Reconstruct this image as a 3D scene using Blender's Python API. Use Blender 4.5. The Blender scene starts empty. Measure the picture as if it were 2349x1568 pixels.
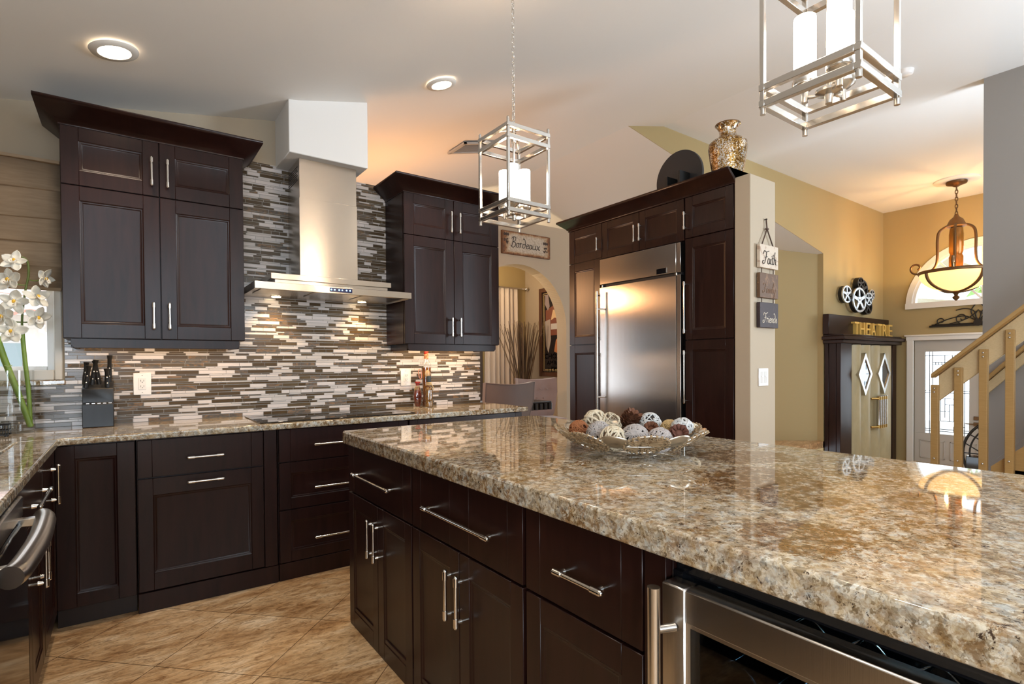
import bpy, math, random
from mathutils import Matrix, Vector
from math import sin, cos, pi, sqrt, atan2, radians
random.seed(7)
scene = bpy.context.scene
COL = scene.collection

# ------------------------------------------------------------------ camera
CAMH = 1.23
YAW, PITCH, ROLL = .627352, -.0134522, -.0069577
fw = Vector((sin(YAW)*cos(PITCH), cos(YAW)*cos(PITCH), sin(PITCH)))
rt = Vector((cos(YAW), -sin(YAW), 0)); up = rt.cross(fw)
rt, up = rt*cos(ROLL)+up*sin(ROLL), up*cos(ROLL)-rt*sin(ROLL)
cd = bpy.data.cameras.new('camera'); cam = bpy.data.objects.new('camera', cd); COL.objects.link(cam)
cam.matrix_world = Matrix(((rt.x, up.x, -fw.x, 0), (rt.y, up.y, -fw.y, 0), (rt.z, up.z, -fw.z, CAMH), (0, 0, 0, 1)))
cd.sensor_width = 36; cd.lens = 1224.854/2349*36; cd.shift_y = 64.54/2349
cd.clip_start = .02; cd.clip_end = 200
scene.camera = cam

# ------------------------------------------------------------------ world, exposure, daylight
w = bpy.data.worlds.new('world'); scene.world = w; w.use_nodes = True
bg = w.node_tree.nodes['Background']
bg.inputs[0].default_value = (.80, .90, 1.0, 1); bg.inputs[1].default_value = 3.0
scene.view_settings.view_transform = 'Standard'; scene.view_settings.look = 'None'
scene.view_settings.gamma = 1; scene.view_settings.use_curve_mapping = False
scene.view_settings.exposure = 0.48
scene.cycles.use_denoising = True
scene.cycles.max_bounces = 8; scene.cycles.diffuse_bounces = 5; scene.cycles.glossy_bounces = 4
scene.cycles.transparent_max_bounces = 12; scene.cycles.sample_clamp_indirect = 6
scene.cycles.caustics_reflective = False; scene.cycles.caustics_refractive = False

def area(name, loc, target, sx, sy, power, col, spread=180):
    l = bpy.data.lights.new(name, 'AREA'); l.shape = 'RECTANGLE'; l.size = sx; l.size_y = sy
    l.energy = power; l.color = col; l.spread = radians(spread)
    o = bpy.data.objects.new(name, l); COL.objects.link(o); o.location = loc
    o.rotation_euler = (Vector(target)-Vector(loc)).to_track_quat('-Z', 'Y').to_euler()
    return o
def point(name, loc, power, col, r=.05):
    l = bpy.data.lights.new(name, 'POINT'); l.energy = power; l.color = col; l.shadow_soft_size = r
    o = bpy.data.objects.new(name, l); COL.objects.link(o); o.location = loc
    return o
def spot(name, loc, power, col, ang=120, r=.06, blend=.6):
    l = bpy.data.lights.new(name, 'SPOT'); l.energy = power; l.color = col; l.shadow_soft_size = r
    l.spot_size = radians(ang); l.spot_blend = blend
    o = bpy.data.objects.new(name, l); COL.objects.link(o); o.location = loc
    return o
DAY = (.80, .90, 1.0); WARM = (1.0, .70, .42); AMBER = (1.0, .64, .26)
# daylight entering the windows of the rear wall and the dining-room side
area('rear_window_daylight', (.9, -3.93, 2.22), (.9, 0, 2.2), 2.6, .9, 44, (.62, .82, 1.0))
area('added_left_fill', (-.88, -1.5, 1.62), (1.4, -1.0, 2.4), 3.6, 1.3, 190, (.76, .88, 1.0))  # added cool side light, out of view; the left wall has no opening
# light added at the solid right wall, out of view, to brighten the ceiling
area('added_right_fill', (6.44, -.75, 1.55), (0, 1.6, 3.6), 2.8, 1.9, 330, (.78, .89, 1.0))
area('dining_window_daylight', (1.03, 6.2, 1.35), (4, 6.0, 1.45), 1.6, 1.2, 18, DAY)
area('added_foyer_fill', (9.0, -1.1, 2.0), (9.0, 3, 1.2), 2.4, 2.4, 90, DAY)  # added light before the closed foyer side wall, for the theatre cabinet

# ------------------------------------------------------------------ materials
def mat(name):
    m = bpy.data.materials.new(name); m.use_nodes = True
    return m, m.node_tree.nodes, m.node_tree.links, m.node_tree.nodes['Principled BSDF']
def setp(p, **k):
    for a, v in k.items():
        p.inputs[a].default_value = v
def simple(name, col, rough=.5, metal=0, spec=.5, coat=0, **k):
    m, n, l, p = mat(name)
    setp(p, **{'Base Color': (*col, 1), 'Roughness': rough, 'Metallic': metal, 'Specular IOR Level': spec, 'Coat Weight': coat})
    setp(p, **k)
    return m
def coords(n, l, scale=(1, 1, 1), rot=(0, 0, 0), loc=(0, 0, 0), kind='Object'):
    t = n.new('ShaderNodeTexCoord'); mp = n.new('ShaderNodeMapping')
    mp.inputs['Scale'].default_value = scale; mp.inputs['Rotation'].default_value = rot; mp.inputs['Location'].default_value = loc
    l.new(t.outputs[kind], mp.inputs[0]); return mp.outputs[0]
def noise(n, l, vec, scale, detail=4, rough=.55, dist=0):
    t = n.new('ShaderNodeTexNoise'); t.inputs['Scale'].default_value = scale; t.inputs['Detail'].default_value = detail
    t.inputs['Roughness'].default_value = rough; t.inputs['Distortion'].default_value = dist
    l.new(vec, t.inputs['Vector']); return t.outputs['Fac']
def ramp(n, l, fac, stops, interp='LINEAR'):
    r = n.new('ShaderNodeValToRGB'); r.color_ramp.interpolation = interp
    e = r.color_ramp.elements
    while len(e) < len(stops): e.new(.5)
    for i, (p, c) in enumerate(stops):
        e[i].position = p; e[i].color = (*c, 1)
    l.new(fac, r.inputs[0]); return r.outputs[0]
def mix(n, l, fac, a, b, mode='MIX'):
    m = n.new('ShaderNodeMix'); m.data_type = 'RGBA'; m.blend_type = mode
    for sock, v in ((m.inputs[0], fac), (m.inputs[6], a), (m.inputs[7], b)):
        if hasattr(v, 'links') or isinstance(v, bpy.types.NodeSocket): l.new(v, sock)
        elif isinstance(v, tuple): sock.default_value = (*v, 1) if len(v) == 3 else v
        else: sock.default_value = v
    return m.outputs[2]
def bump(n, l, p, h, strength=.2, dist=.01):
    b = n.new('ShaderNodeBump'); b.inputs['Strength'].default_value = strength; b.inputs['Distance'].default_value = dist
    l.new(h, b.inputs['Height']); l.new(b.outputs[0], p.inputs['Normal'])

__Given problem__
Retype the whole listing, keeping every line identical and omitting all pictures.

__Answer for this exercise__
Reconstruct this image as a 3D scene using Blender's Python API. Use Blender 4.5. The Blender scene starts empty. Measure the picture as if it were 2349x1568 pixels.
import bpy, math, random
from mathutils import Matrix, Vector
from math import sin, cos, pi, sqrt, atan2, radians
random.seed(7)
scene = bpy.context.scene
COL = scene.collection

# ------------------------------------------------------------------ camera
CAMH = 1.23
YAW, PITCH, ROLL = .627352, -.0134522, -.0069577
fw = Vector((sin(YAW)*cos(PITCH), cos(YAW)*cos(PITCH), sin(PITCH)))
rt = Vector((cos(YAW), -sin(YAW), 0)); up = rt.cross(fw)
rt, up = rt*cos(ROLL)+up*sin(ROLL), up*cos(ROLL)-rt*sin(ROLL)
cd = bpy.data.cameras.new('camera'); cam = bpy.data.objects.new('camera', cd); COL.objects.link(cam)
cam.matrix_world = Matrix(((rt.x, up.x, -fw.x, 0), (rt.y, up.y, -fw.y, 0), (rt.z, up.z, -fw.z, CAMH), (0, 0, 0, 1)))
cd.sensor_width = 36; cd.lens = 1224.854/2349*36; cd.shift_y = 64.54/2349
cd.clip_start = .02; cd.clip_end = 200
scene.camera = cam

# ------------------------------------------------------------------ world, exposure, daylight
w = bpy.data.worlds.new('world'); scene.world = w; w.use_nodes = True
bg = w.node_tree.nodes['Background']
bg.inputs[0].default_value = (.80, .90, 1.0, 1); bg.inputs[1].default_value = 3.0
scene.view_settings.view_transform = 'Standard'; scene.view_settings.look = 'None'
scene.view_settings.gamma = 1; scene.view_settings.use_curve_mapping = False
scene.view_settings.exposure = 0.48
scene.cycles.use_denoising = True
scene.cycles.max_bounces = 8; scene.cycles.diffuse_bounces = 5; scene.cycles.glossy_bounces = 4
scene.cycles.transparent_max_bounces = 12; scene.cycles.sample_clamp_indirect = 6
scene.cycles.caustics_reflective = False; scene.cycles.caustics_refractive = False

def area(name, loc, target, sx, sy, power, col, spread=180):
    l = bpy.data.lights.new(name, 'AREA'); l.shape = 'RECTANGLE'; l.size = sx; l.size_y = sy
    l.energy = power; l.color = col; l.spread = radians(spread)
    o = bpy.data.objects.new(name, l); COL.objects.link(o); o.location = loc
    o.rotation_euler = (Vector(target)-Vector(loc)).to_track_quat('-Z', 'Y').to_euler()
    return o
def point(name, loc, power, col, r=.05):
    l = bpy.data.lights.new(name, 'POINT'); l.energy = power; l.color = col; l.shadow_soft_size = r
    o = bpy.data.objects.new(name, l); COL.objects.link(o); o.location = loc
    return o
def spot(name, loc, power, col, ang=120, r=.06, blend=.6):
    l = bpy.data.lights.new(name, 'SPOT'); l.energy = power; l.color = col; l.shadow_soft_size = r
    l.spot_size = radians(ang); l.spot_blend = blend
    o = bpy.data.objects.new(name, l); COL.objects.link(o); o.location = loc
    return o
DAY = (.80, .90, 1.0); WARM = (1.0, .70, .42); AMBER = (1.0, .64, .26)
# daylight entering the windows of the rear wall and the dining-room side
area('rear_window_daylight', (.9, -3.93, 2.22), (.9, 0, 2.2), 2.6, .9, 44, (.62, .82, 1.0))
area('added_left_fill', (-.88, -1.5, 1.62), (1.4, -1.0, 2.4), 3.6, 1.3, 190, (.76, .88, 1.0))  # added cool side light, out of view; the left wall has no opening
# light added at the solid right wall, out of view, to brighten the ceiling
area('added_right_fill', (6.44, -.75, 1.55), (0, 1.6, 3.6), 2.8, 1.9, 330, (.78, .89, 1.0))
area('dining_window_daylight', (1.03, 6.2, 1.35), (4, 6.0, 1.45), 1.6, 1.2, 18, DAY)
area('added_foyer_fill', (9.0, -1.1, 2.0), (9.0, 3, 1.2), 2.4, 2.4, 90, DAY)  # added light before the closed foyer side wall, for the theatre cabinet

# ------------------------------------------------------------------ materials
def mat(name):
    m = bpy.data.materials.new(name); m.use_nodes = True
    return m, m.node_tree.nodes, m.node_tree.links, m.node_tree.nodes['Principled BSDF']
def setp(p, **k):
    for a, v in k.items():
        p.inputs[a].default_value = v
def simple(name, col, rough=.5, metal=0, spec=.5, coat=0, **k):
    m, n, l, p = mat(name)
    setp(p, **{'Base Color': (*col, 1), 'Roughness': rough, 'Metallic': metal, 'Specular IOR Level': spec, 'Coat Weight': coat})
    setp(p, **k)
    return m
def coords(n, l, scale=(1, 1, 1), rot=(0, 0, 0), loc=(0, 0, 0), kind='Object'):
    t = n.new('ShaderNodeTexCoord'); mp = n.new('ShaderNodeMapping')
    mp.inputs['Scale'].default_value = scale; mp.inputs['Rotation'].default_value = rot; mp.inputs['Location'].default_value = loc
    l.new(t.outputs[kind], mp.inputs[0]); return mp.outputs[0]
def noise(n, l, vec, scale, detail=4, rough=.55, dist=0):
    t = n.new('ShaderNodeTexNoise'); t.inputs['Scale'].default_value = scale; t.inputs['Detail'].default_value = detail
    t.inputs['Roughness'].default_value = rough; t.inputs['Distortion'].default_value = dist
    l.new(vec, t.inputs['Vector']); return t.outputs['Fac']
def ramp(n, l, fac, stops, interp='LINEAR'):
    r = n.new('ShaderNodeValToRGB'); r.color_ramp.interpolation = interp
    e = r.color_ramp.elements
    while len(e) < len(stops): e.new(.5)
    for i, (p, c) in enumerate(stops):
        e[i].position = p; e[i].color = (*c, 1)
    l.new(fac, r.inputs[0]); return r.outputs[0]
def mix(n, l, fac, a, b, mode='MIX'):
    m = n.new('ShaderNodeMix'); m.data_type = 'RGBA'; m.blend_type = mode
    for sock, v in ((m.inputs[0], fac), (m.inputs[6], a), (m.inputs[7], b)):
        if hasattr(v, 'links') or isinstance(v, bpy.types.NodeSocket): l.new(v, sock)
        elif isinstance(v, tuple): sock.default_value = (*v, 1) if len(v) == 3 else v
        else: sock.default_value = v
    return m.outputs[2]
def bump(n, l, p, h, strength=.2, dist=.01):
    b = n.new('ShaderNodeBump'); b.inputs['Strength'].default_value = strength; b.inputs['Distance'].default_value = dist
    l.new(h, b.inputs['Height']); l.new(b.outputs[0], p.inputs['Normal'])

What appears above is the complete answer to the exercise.